§ INFORMATION SUPPLIED:

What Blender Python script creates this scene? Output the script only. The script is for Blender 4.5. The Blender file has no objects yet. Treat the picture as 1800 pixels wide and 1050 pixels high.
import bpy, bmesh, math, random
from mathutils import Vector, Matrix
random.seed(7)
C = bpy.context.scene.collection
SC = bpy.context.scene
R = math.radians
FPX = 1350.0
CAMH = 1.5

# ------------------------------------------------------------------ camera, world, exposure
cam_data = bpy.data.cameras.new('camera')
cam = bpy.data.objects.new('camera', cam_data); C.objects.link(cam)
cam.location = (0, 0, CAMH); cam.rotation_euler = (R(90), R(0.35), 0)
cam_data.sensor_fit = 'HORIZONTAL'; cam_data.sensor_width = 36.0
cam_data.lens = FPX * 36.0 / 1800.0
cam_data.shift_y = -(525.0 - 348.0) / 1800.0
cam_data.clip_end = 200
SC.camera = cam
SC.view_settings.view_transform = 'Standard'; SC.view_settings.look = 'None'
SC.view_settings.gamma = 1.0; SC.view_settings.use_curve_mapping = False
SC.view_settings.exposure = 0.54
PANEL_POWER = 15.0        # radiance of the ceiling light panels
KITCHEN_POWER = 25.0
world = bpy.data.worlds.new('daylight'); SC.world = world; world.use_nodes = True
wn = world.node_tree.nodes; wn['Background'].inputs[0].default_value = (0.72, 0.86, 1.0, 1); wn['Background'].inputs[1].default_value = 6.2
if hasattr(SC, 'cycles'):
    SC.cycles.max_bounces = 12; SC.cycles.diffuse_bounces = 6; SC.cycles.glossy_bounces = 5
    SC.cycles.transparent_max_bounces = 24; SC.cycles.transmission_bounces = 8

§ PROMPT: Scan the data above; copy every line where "scene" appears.

§ ANSWER TO THIS EXERCISE:
What Blender Python script creates this scene? Output the script only. The script is for Blender 4.5. The Blender file has no objects yet. Treat the picture as 1800 pixels wide and 1050 pixels high.
C = bpy.context.scene.collection
SC = bpy.context.scene